» Supplied material
● ● ● ● ● ● ●

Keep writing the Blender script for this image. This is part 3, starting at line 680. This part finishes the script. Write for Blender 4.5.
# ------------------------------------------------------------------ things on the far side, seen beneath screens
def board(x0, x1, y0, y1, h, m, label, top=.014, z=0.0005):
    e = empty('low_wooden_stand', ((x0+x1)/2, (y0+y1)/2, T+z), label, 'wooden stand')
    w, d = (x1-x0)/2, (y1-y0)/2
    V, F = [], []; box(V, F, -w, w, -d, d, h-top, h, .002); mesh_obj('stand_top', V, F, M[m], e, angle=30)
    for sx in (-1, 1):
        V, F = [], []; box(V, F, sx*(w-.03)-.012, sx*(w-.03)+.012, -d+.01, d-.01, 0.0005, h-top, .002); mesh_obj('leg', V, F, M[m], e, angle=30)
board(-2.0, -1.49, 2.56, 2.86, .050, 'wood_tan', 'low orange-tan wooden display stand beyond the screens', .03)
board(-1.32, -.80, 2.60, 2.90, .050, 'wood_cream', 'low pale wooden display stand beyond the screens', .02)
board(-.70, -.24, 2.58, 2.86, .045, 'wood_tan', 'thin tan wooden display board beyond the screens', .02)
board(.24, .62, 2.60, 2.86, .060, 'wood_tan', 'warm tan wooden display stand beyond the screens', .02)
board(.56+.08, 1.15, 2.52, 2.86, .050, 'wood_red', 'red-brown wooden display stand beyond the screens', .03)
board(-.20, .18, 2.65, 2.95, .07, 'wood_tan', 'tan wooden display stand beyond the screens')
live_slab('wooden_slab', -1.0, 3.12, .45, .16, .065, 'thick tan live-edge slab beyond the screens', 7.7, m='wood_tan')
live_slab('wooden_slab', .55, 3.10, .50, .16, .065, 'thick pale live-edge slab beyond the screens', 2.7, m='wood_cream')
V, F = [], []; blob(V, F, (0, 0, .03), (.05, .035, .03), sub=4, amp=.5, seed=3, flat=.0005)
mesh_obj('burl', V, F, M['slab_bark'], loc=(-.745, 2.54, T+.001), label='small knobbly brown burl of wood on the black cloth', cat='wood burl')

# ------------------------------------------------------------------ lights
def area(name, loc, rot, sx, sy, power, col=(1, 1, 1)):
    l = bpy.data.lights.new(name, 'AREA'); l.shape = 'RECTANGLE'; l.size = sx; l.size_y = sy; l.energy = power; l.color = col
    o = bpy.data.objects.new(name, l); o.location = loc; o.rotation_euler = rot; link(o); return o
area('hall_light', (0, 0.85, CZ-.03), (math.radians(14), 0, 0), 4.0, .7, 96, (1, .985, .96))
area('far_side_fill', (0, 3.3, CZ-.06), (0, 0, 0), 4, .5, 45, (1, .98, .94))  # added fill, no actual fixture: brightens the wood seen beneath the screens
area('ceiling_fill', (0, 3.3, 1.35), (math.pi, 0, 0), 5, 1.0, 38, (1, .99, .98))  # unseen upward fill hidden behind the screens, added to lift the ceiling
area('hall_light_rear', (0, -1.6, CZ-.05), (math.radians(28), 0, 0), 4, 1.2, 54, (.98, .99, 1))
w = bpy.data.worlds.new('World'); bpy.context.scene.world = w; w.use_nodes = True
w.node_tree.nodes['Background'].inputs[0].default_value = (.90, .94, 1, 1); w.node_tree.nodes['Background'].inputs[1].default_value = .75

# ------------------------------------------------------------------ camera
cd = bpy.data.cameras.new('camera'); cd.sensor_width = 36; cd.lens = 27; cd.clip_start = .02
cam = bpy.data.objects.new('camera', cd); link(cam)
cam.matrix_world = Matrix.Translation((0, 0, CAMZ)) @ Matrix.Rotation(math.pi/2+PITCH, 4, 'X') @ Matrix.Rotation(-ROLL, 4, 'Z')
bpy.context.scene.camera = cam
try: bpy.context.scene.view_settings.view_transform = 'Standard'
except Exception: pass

● ● ● ● ● ● ●

Write out the material exactly as given.

» Exercise answer
Keep writing the Blender script for this image. This is part 3, starting at line 680. This part finishes the script. Write for Blender 4.5.
# ------------------------------------------------------------------ things on the far side, seen beneath screens
def board(x0, x1, y0, y1, h, m, label, top=.014, z=0.0005):
    e = empty('low_wooden_stand', ((x0+x1)/2, (y0+y1)/2, T+z), label, 'wooden stand')
    w, d = (x1-x0)/2, (y1-y0)/2
    V, F = [], []; box(V, F, -w, w, -d, d, h-top, h, .002); mesh_obj('stand_top', V, F, M[m], e, angle=30)
    for sx in (-1, 1):
        V, F = [], []; box(V, F, sx*(w-.03)-.012, sx*(w-.03)+.012, -d+.01, d-.01, 0.0005, h-top, .002); mesh_obj('leg', V, F, M[m], e, angle=30)
board(-2.0, -1.49, 2.56, 2.86, .050, 'wood_tan', 'low orange-tan wooden display stand beyond the screens', .03)
board(-1.32, -.80, 2.60, 2.90, .050, 'wood_cream', 'low pale wooden display stand beyond the screens', .02)
board(-.70, -.24, 2.58, 2.86, .045, 'wood_tan', 'thin tan wooden display board beyond the screens', .02)
board(.24, .62, 2.60, 2.86, .060, 'wood_tan', 'warm tan wooden display stand beyond the screens', .02)
board(.56+.08, 1.15, 2.52, 2.86, .050, 'wood_red', 'red-brown wooden display stand beyond the screens', .03)
board(-.20, .18, 2.65, 2.95, .07, 'wood_tan', 'tan wooden display stand beyond the screens')
live_slab('wooden_slab', -1.0, 3.12, .45, .16, .065, 'thick tan live-edge slab beyond the screens', 7.7, m='wood_tan')
live_slab('wooden_slab', .55, 3.10, .50, .16, .065, 'thick pale live-edge slab beyond the screens', 2.7, m='wood_cream')
V, F = [], []; blob(V, F, (0, 0, .03), (.05, .035, .03), sub=4, amp=.5, seed=3, flat=.0005)
mesh_obj('burl', V, F, M['slab_bark'], loc=(-.745, 2.54, T+.001), label='small knobbly brown burl of wood on the black cloth', cat='wood burl')

# ------------------------------------------------------------------ lights
def area(name, loc, rot, sx, sy, power, col=(1, 1, 1)):
    l = bpy.data.lights.new(name, 'AREA'); l.shape = 'RECTANGLE'; l.size = sx; l.size_y = sy; l.energy = power; l.color = col
    o = bpy.data.objects.new(name, l); o.location = loc; o.rotation_euler = rot; link(o); return o
area('hall_light', (0, 0.85, CZ-.03), (math.radians(14), 0, 0), 4.0, .7, 96, (1, .985, .96))
area('far_side_fill', (0, 3.3, CZ-.06), (0, 0, 0), 4, .5, 45, (1, .98, .94))  # added fill, no actual fixture: brightens the wood seen beneath the screens
area('ceiling_fill', (0, 3.3, 1.35), (math.pi, 0, 0), 5, 1.0, 38, (1, .99, .98))  # unseen upward fill hidden behind the screens, added to lift the ceiling
area('hall_light_rear', (0, -1.6, CZ-.05), (math.radians(28), 0, 0), 4, 1.2, 54, (.98, .99, 1))
w = bpy.data.worlds.new('World'); bpy.context.scene.world = w; w.use_nodes = True
w.node_tree.nodes['Background'].inputs[0].default_value = (.90, .94, 1, 1); w.node_tree.nodes['Background'].inputs[1].default_value = .75

# ------------------------------------------------------------------ camera
cd = bpy.data.cameras.new('camera'); cd.sensor_width = 36; cd.lens = 27; cd.clip_start = .02
cam = bpy.data.objects.new('camera', cd); link(cam)
cam.matrix_world = Matrix.Translation((0, 0, CAMZ)) @ Matrix.Rotation(math.pi/2+PITCH, 4, 'X') @ Matrix.Rotation(-ROLL, 4, 'Z')
bpy.context.scene.camera = cam
try: bpy.context.scene.view_settings.view_transform = 'Standard'
except Exception: pass